Stroh adds: "... and having people whose hearts are in it, who are committed to it, because practice makes perfect and that's truly what it takes to put on a good song and dance."

It is a team effort, says Sanborn. "I think we all brought out own kind of spirit to the movie and just bonded on an emotional level. You can't fake that stuff."

Rulin agrees: "It rarely or never happens that you get 10 kids who like each other and who can play together well and can do so in the course of what will be three years.

"Every one of us has our own talent. It definitely shows through in the movie and I think kids can relate to that and adults can relate to their childhood through that. They can relate to the daily traumas of high school."

Rulin is not embarrassed by the stereotypes in High School Musical, such as the rich-bitch girl played by Ashley Tisdale or the hunk jock played by Efron. "Every stereotype exists from some article of truth," she says. "At the same time, this movie is so innocent. I think it's such a breath of fresh air."

Hudgens co-star says photo scandal overblown

The Internet "scandal" over nude pictures of Vanessa Hudgens was overblown and an invasion of her privacy, says actress Olesya Rulin, Hudgens' co-star in the High School Musical series.

"I think what gets confused in the media is that everyone is as personal as the day, and we are not our characters, and we are older than we portray."

The 21-year-old Rulin plays Kelsi Nielsen in the musicals.
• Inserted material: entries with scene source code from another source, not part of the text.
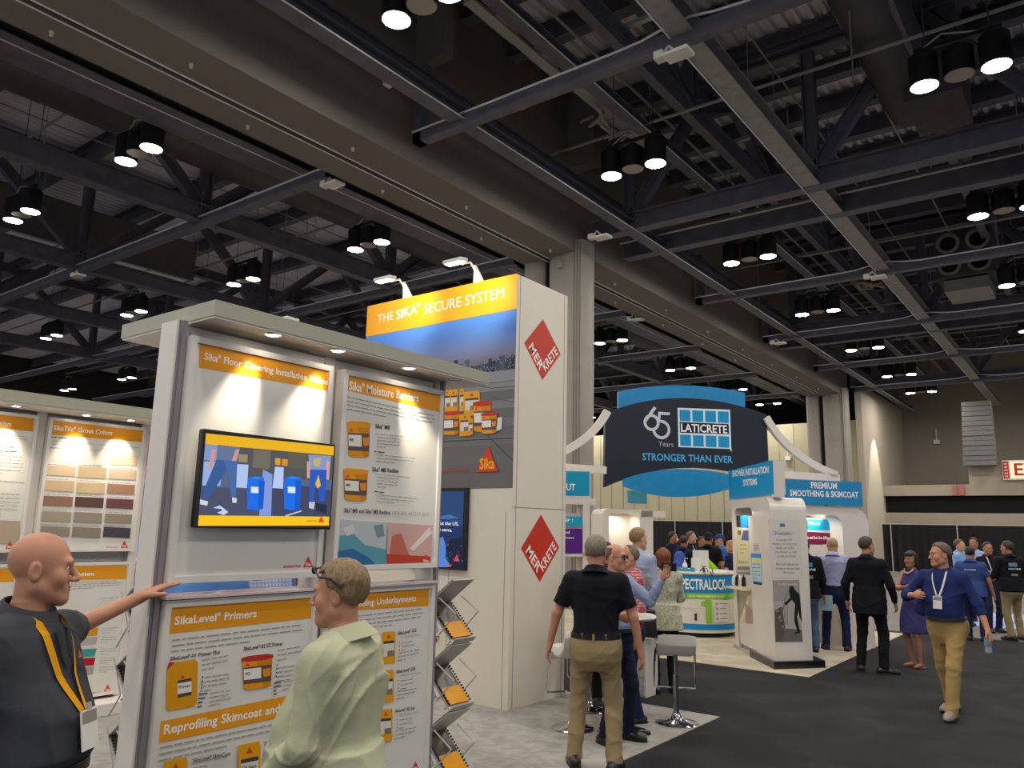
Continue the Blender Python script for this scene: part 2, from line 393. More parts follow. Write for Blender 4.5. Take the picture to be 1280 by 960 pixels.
# exit sign and alarm fittings
ex = thing('exit_sign', 'large lit cream EXIT sign with red letters on the back wall', 'sign', (-3.3, 44.9, 4.9))
MB().box(-3.95, -1.6, 44.8, 44.98, 4.6, 5.55).build('housing', m_white, ex)
pr = Print(PY(44.8), emit=0); cream = M('exit_sign_face', '#f0d9ae', emit=.6)
pr.wpoly([(-3.62, 44.8, 4.68), (-1.65, 44.8, 4.68), (-1.65, 44.8, 5.48), (-3.62, 44.8, 5.48)], cream)
pr.wtext('EXIT', (-3.46, 44.8, 4.82), 1.7, .56, '#c22a1e')
pr.wpoly([(-3.93, 44.8, 4.66), (-3.68, 44.8, 4.66), (-3.68, 44.8, 5.5), (-3.93, 44.8, 5.5)], '#b8382c')
for k in range(5): pr.wpoly([(-3.87, 44.8, 4.74+k*.15), (-3.74, 44.8, 4.74+k*.15), (-3.74, 44.8, 4.81+k*.15), (-3.87, 44.8, 4.81+k*.15)], '#e6b9a2')
pr.build('lettering', ex)
for x, z, lb in ((-7.6, 7.1, 'small pale emergency light on the recessed wall left of the duct'), (-6.0, 6.9, 'white speaker box on the recessed wall beside the duct'), (-14.3, 5.9, 'small white box on the wall above the hanging arch')):
    t = MB().box(x-.16, x+.16, 44.8 if x < -9 else 50.7, 44.95 if x < -9 else 50.95, z, z+.25); t.box(x-.03, x+.03, 44.8 if x < -9 else 50.8, 44.85 if x < -9 else 50.85, z+.25, z+.9)
    tag(t.build('wall_fitting', m_white, bevel=.01), lb, 'fitting')
pl = PY(44.95)
a = pl.px((1191, 613)); t = MB()
for k in (0, 1): t.box(a.x+k*.3, a.x+.2+k*.3, 44.9, 44.98, a.z-.25, a.z+.25)
tag(t.build('fire_alarm', M('alarm_red', '#b5675c', .5)), 'pair of small red alarm boxes on the beige band of the back wall', 'alarm')
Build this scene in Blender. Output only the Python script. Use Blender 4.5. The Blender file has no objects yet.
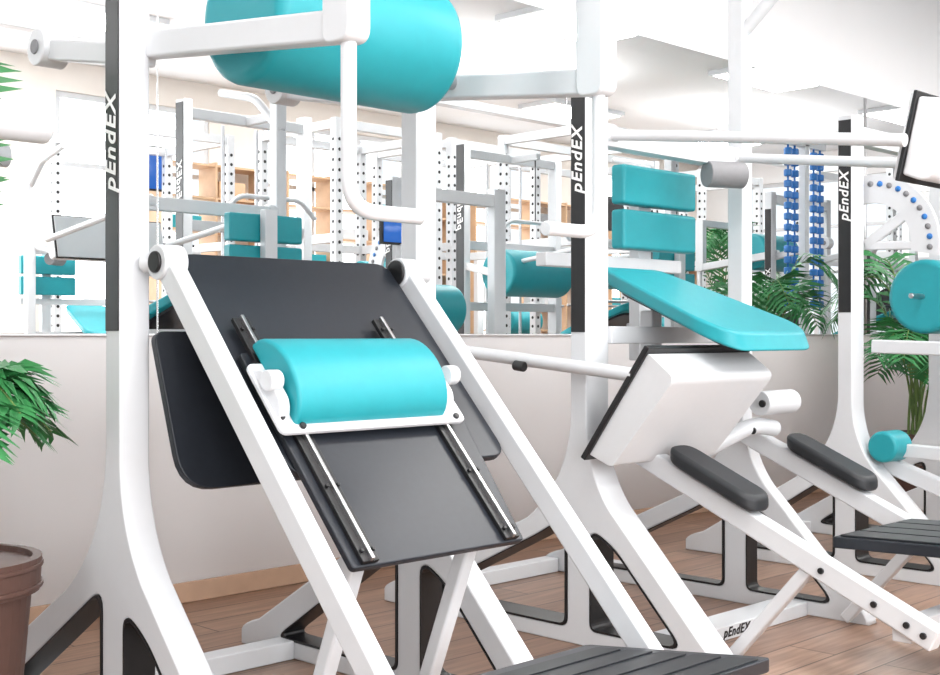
import bpy, bmesh, math, random
from mathutils import Vector, Matrix
random.seed(4)
scn=bpy.context.scene
col=scn.collection
scn.view_settings.view_transform='Standard'
scn.view_settings.exposure=0.10

# ------------------------------------------------------------ materials
def mat(name,c,rough=0.4,metal=0.0,coat=0.0,var=0.0,scale=40,emit=None,es=0,spec=0.5):
    m=bpy.data.materials.new(name); m.use_nodes=True
    nt=m.node_tree; b=nt.nodes['Principled BSDF']
    b.inputs['Base Color'].default_value=(*c,1); b.inputs['Roughness'].default_value=rough
    b.inputs['Metallic'].default_value=metal; b.inputs['Coat Weight'].default_value=coat
    b.inputs['Specular IOR Level'].default_value=spec
    if var>0:
        tc=nt.nodes.new('ShaderNodeTexCoord'); n=nt.nodes.new('ShaderNodeTexNoise'); n.inputs['Scale'].default_value=scale
        n.inputs['Detail'].default_value=4
        mx=nt.nodes.new('ShaderNodeMix'); mx.data_type='RGBA'
        mx.inputs[6].default_value=(*[max(0,x*(1-var)) for x in c],1); mx.inputs[7].default_value=(*[min(1,x*(1+var)) for x in c],1)
        nt.links.new(tc.outputs['Object'],n.inputs['Vector']); nt.links.new(n.outputs['Fac'],mx.inputs[0]); nt.links.new(mx.outputs[2],b.inputs['Base Color'])
    if emit:
        b.inputs['Emission Color'].default_value=(*emit,1); b.inputs['Emission Strength'].default_value=es
    return m
WHITE=mat('white_powder_coat',(0.64,0.655,0.675),0.33,coat=0.1,var=0.015)
WPAD=mat('white_vinyl',(0.64,0.65,0.665),0.4,var=0.02)
TURQ=mat('turquoise_vinyl',(0.010,0.29,0.335),0.45,var=0.06,scale=25)
DARK=mat('charcoal_board',(0.016,0.019,0.025),0.36,var=0.15,scale=60,spec=0.38)
DPAD=mat('dark_vinyl',(0.02,0.022,0.025),0.45,var=0.1,spec=0.35)
BLACK=mat('black_plastic',(0.008,0.008,0.009),0.4,var=0.1)
STEEL=mat('brushed_steel',(0.5,0.5,0.51),0.3,metal=1,var=0.05)
GREY=mat('grey_rubber',(0.22,0.22,0.23),0.6,var=0.1)
TEXT=mat('white_lettering',(0.9,0.9,0.9),0.4)
BLUE=mat('blue_plastic',(0.02,0.17,0.5),0.35,var=0.05)
POT=mat('brown_pot_plastic',(0.085,0.042,0.032),0.5,var=0.15)
SOIL=mat('potting_soil',(0.03,0.02,0.012),0.95,var=0.4,scale=80)
LEAF=mat('palm_leaf',(0.035,0.20,0.06),0.42,var=0.5,scale=6)
STEM=mat('palm_stem',(0.12,0.2,0.05),0.5,var=0.3)
PINE=mat('pine_wood',(0.58,0.38,0.23),0.5,var=0.15,scale=12)
LAMP=mat('led_panel',(1,1,1),0.5,emit=(1,0.98,0.95),es=3)
SCREEN=mat('lcd_screen',(0.01,0.03,0.1),0.2,emit=(0.03,0.16,0.6),es=0.8)
WALL=mat('painted_wall',(0.94,0.935,0.94),0.75,var=0.02,scale=3)
BEIGE=mat('cream_wall_panel',(0.88,0.82,0.76),0.7,var=0.05,scale=4)
CEIL=mat('ceiling_paint',(0.96,0.96,0.97),0.85,var=0.01)
MIRROR=mat('mirror_silver',(0.93,0.955,0.96),0.0,metal=1)
TRIM=mat('oak_trim',(0.38,0.24,0.16),0.5,var=0.15,scale=10)
FRAME=mat('aluminium_trim',(0.75,0.75,0.76),0.35,metal=0.7)

def wood_floor():
    m=bpy.data.materials.new('laminate_planks'); m.use_nodes=True; nt=m.node_tree; b=nt.nodes['Principled BSDF']
    L=nt.links.new
    tc=nt.nodes.new('ShaderNodeTexCoord'); br=nt.nodes.new('ShaderNodeTexBrick')
    br.inputs['Scale'].default_value=1; br.inputs['Brick Width'].default_value=1.25; br.inputs['Row Height'].default_value=0.17
    br.inputs['Mortar Size'].default_value=0.0035; br.offset=0.37
    br.inputs['Color1'].default_value=(0.37,0.222,0.155,1); br.inputs['Color2'].default_value=(0.53,0.345,0.25,1); br.inputs['Mortar'].default_value=(0.13,0.075,0.05,1)
    L(tc.outputs['Object'],br.inputs['Vector'])
    mp=nt.nodes.new('ShaderNodeMapping'); mp.inputs['Scale'].default_value=(1.2,16,1)
    L(tc.outputs['Object'],mp.inputs['Vector'])
    n=nt.nodes.new('ShaderNodeTexNoise'); n.inputs['Scale'].default_value=2.5; n.inputs['Detail'].default_value=8; n.inputs['Distortion'].default_value=0.6
    L(mp.outputs[0],n.inputs['Vector'])
    cr=nt.nodes.new('ShaderNodeValToRGB'); cr.color_ramp.elements[0].position=0.3; cr.color_ramp.elements[0].color=(0.66,0.62,0.58,1)
    cr.color_ramp.elements[1].position=0.7; cr.color_ramp.elements[1].color=(1.08,1.06,1.04,1)
    L(n.outputs['Fac'],cr.inputs[0])
    mx=nt.nodes.new('ShaderNodeMix'); mx.data_type='RGBA'; mx.blend_type='MULTIPLY'; mx.inputs[0].default_value=1
    L(br.outputs['Color'],mx.inputs[6]); L(cr.outputs[0],mx.inputs[7]); L(mx.outputs[2],b.inputs['Base Color'])
    b.inputs['Roughness'].default_value=0.36
    return m
FLOOR=wood_floor()

# ------------------------------------------------------------ helpers
def root(name,loc):
    e=bpy.data.objects.new(name,None); e.location=loc; e.empty_display_size=0.1; col.objects.link(e)
    return e
def add(name,me,m,parent=None,smooth=True):
    ob=bpy.data.objects.new(name,me); col.objects.link(ob)
    if m: 
        me.materials.clear(); me.materials.append(m)
    if smooth: me.shade_smooth()
    if parent:
        ob.parent=parent; ob.matrix_parent_inverse=Matrix.Translation(-parent.location)
    return ob
def bev(ob,w,seg=3):
    if w>0:
        b=ob.modifiers.new('bevel','BEVEL'); b.width=w; b.segments=seg; b.limit_method='ANGLE'; b.angle_limit=math.radians(35); b.harden_normals=True
    return ob
def extr(name,pts,vec,m,parent=None,bw=0.004,seg=3):
    bm=bmesh.new(); vec=Vector(vec)
    vs=[bm.verts.new(p) for p in pts]; f=bm.faces.new(vs)
    r=bmesh.ops.extrude_face_region(bm,geom=[f])
    bmesh.ops.translate(bm,verts=[v for v in r['geom'] if isinstance(v,bmesh.types.BMVert)],vec=vec)
    bmesh.ops.recalc_face_normals(bm,faces=bm.faces)
    me=bpy.data.meshes.new(name); bm.to_mesh(me); bm.free()
    return bev(add(name,me,m,parent),bw,seg)
def rpoly(p,r,n=6):
    out=[]; N=len(p)
    for i in range(N):
        a=Vector(p[i-1]); b=Vector(p[i]); c=Vector(p[(i+1)%N])
        rr=r[i] if isinstance(r,(list,tuple)) else r
        u=(a-b); v=(c-b); k=min(rr,u.length*0.49,v.length*0.49)
        if k<1e-5: out.append(b); continue
        s=b+u.normalized()*k; e=b+v.normalized()*k
        for j in range(n+1):
            t=j/n; out.append(s*(1-t)**2+b*2*t*(1-t)+e*t*t)
    return out
def box(name,lo,hi,m,parent=None,bw=0.004,seg=2):
    x0,y0,z0=lo; x1,y1,z1=hi
    return extr(name,[(x0,y0,z0),(x1,y0,z0),(x1,y1,z0),(x0,y1,z0)],(0,0,z1-z0),m,parent,bw,seg)
def beam(name,p0,p1,w,h,m,parent=None,up=(0,0,1),bw=0.008):
    p0=Vector(p0);p1=Vector(p1);d=(p1-p0).normalized(); s=d.cross(Vector(up)).normalized(); u=s.cross(d)
    return extr(name,[p0+s*a*w/2+u*b*h/2 for a,b in((-1,-1),(1,-1),(1,1),(-1,1))],p1-p0,m,parent,bw)
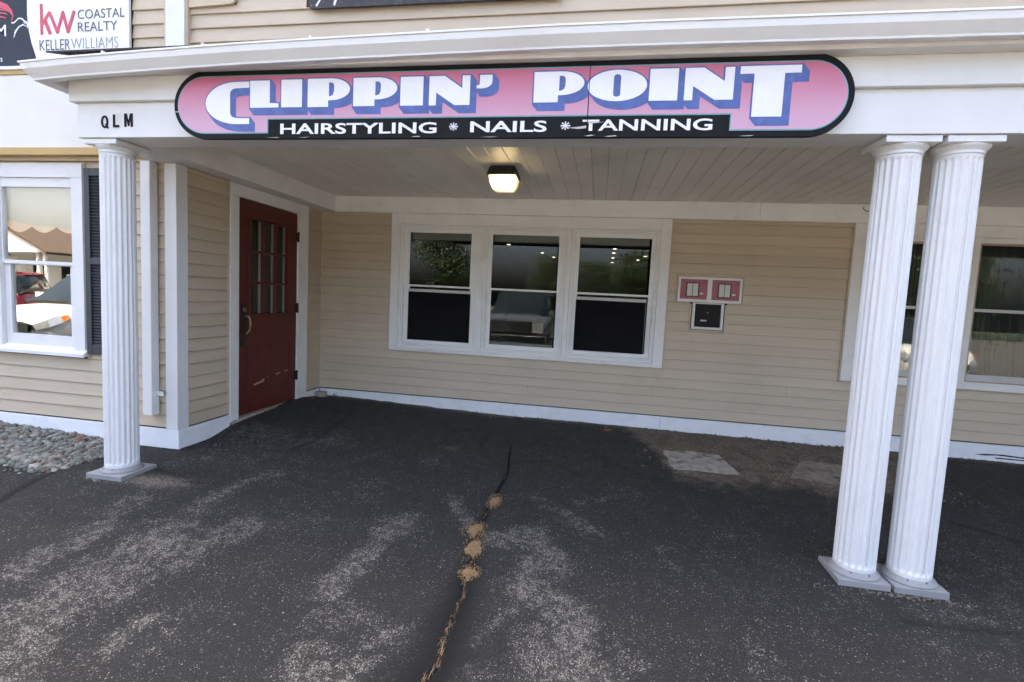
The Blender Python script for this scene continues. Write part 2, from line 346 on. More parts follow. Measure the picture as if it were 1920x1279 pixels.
def flat_mesh(name, splines, depth, mat, parent, y, offset=0.0, x=0.0, z=0.0):
    """closed 2-D outlines (x, z) filled (inner ones are holes), facing -Y, 'depth' thick, front at y"""
    cu = bpy.data.curves.new(name, 'CURVE'); cu.dimensions = '2D'; cu.fill_mode = 'BOTH'; cu.extrude = depth / 2; cu.offset = offset
    for sp in splines:
        s = cu.splines.new('POLY'); s.points.add(len(sp) - 1); s.use_cyclic_u = True
        for p, (a, b_) in zip(s.points, sp): p.co = (a, b_, 0, 1)
    return curve_to(name, cu, depth, mat, parent, y)
def curve_mesh(cu):
    t = bpy.data.objects.new('tmp', cu); COL.objects.link(t)
    dg = bpy.context.evaluated_depsgraph_get(); dg.update()
    me = bpy.data.meshes.new_from_object(t.evaluated_get(dg))
    bpy.data.objects.remove(t); bpy.data.curves.remove(cu)
    return me
def curve_to(name, cu, depth, mat, parent, y, fit=None):
    me = curve_mesh(cu); n = len(me.vertices); a = np.empty(n * 3); me.vertices.foreach_get('co', a); a = a.reshape(-1, 3)
    if fit:
        x0, x1, z0, z1 = fit; lo = a.min(0); hi = a.max(0)
        a[:, 0] = x0 + (a[:, 0] - lo[0]) * (x1 - x0) / (hi[0] - lo[0]); a[:, 1] = z0 + (a[:, 1] - lo[1]) * (z1 - z0) / (hi[1] - lo[1])
    w = np.stack([a[:, 0], y + depth / 2 - a[:, 2], a[:, 1]], 1)
    org = np.array([(w[:, 0].min() + w[:, 0].max()) / 2, y + depth, w[:, 2].min()])
    me.vertices.foreach_set('co', (w - org).ravel()); me.materials.clear(); me.name = name; me.update()
    return link(name, me, mat, parent, org)
try:
    FONT = bpy.data.fonts.load(bpy.utils.system_resource('DATAFILES', path='fonts/Inter.woff2'))      # Blender's own interface typeface
except Exception:
    FONT = None
def text(name, s, fit, mat, parent, y, bold=0.0, depth=0.002, space=1.0):
    cu = bpy.data.curves.new(name, 'FONT'); cu.body = s; cu.size = 1.0; cu.extrude = depth / 2; cu.offset = bold; cu.space_character = space
    cu.resolution_u = 4
    if FONT: cu.font = FONT
    return curve_to(name, cu, depth, mat, parent, y, fit)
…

In interviews for this week's DVD debut of High School Musical 2: Extended Edition -- which includes behind-the-scenes looks at the co-stars in rehearsals -- Rulin says there is a problem in having the public pay too much attention to the private lives of performers.

"I think there is a lot of danger in that. I learned that first-hand. I went to the zoo and some of my personal pictures got on to the Internet."

Without mentioning Hudgens by name, Rulin says the scandal was no different: "At the end of the day, everyone makes mistakes and everyone makes discoveries and everyone has skeletons in their closet. Normal people, though, just have the privilege to keep it to themselves.

"And everyone 17 is crazy and everyone has the right. If you take that right away from someone, then that is a cardinal sin. You are meant to experiment. You are meant to bump into corners. And that's how you learn."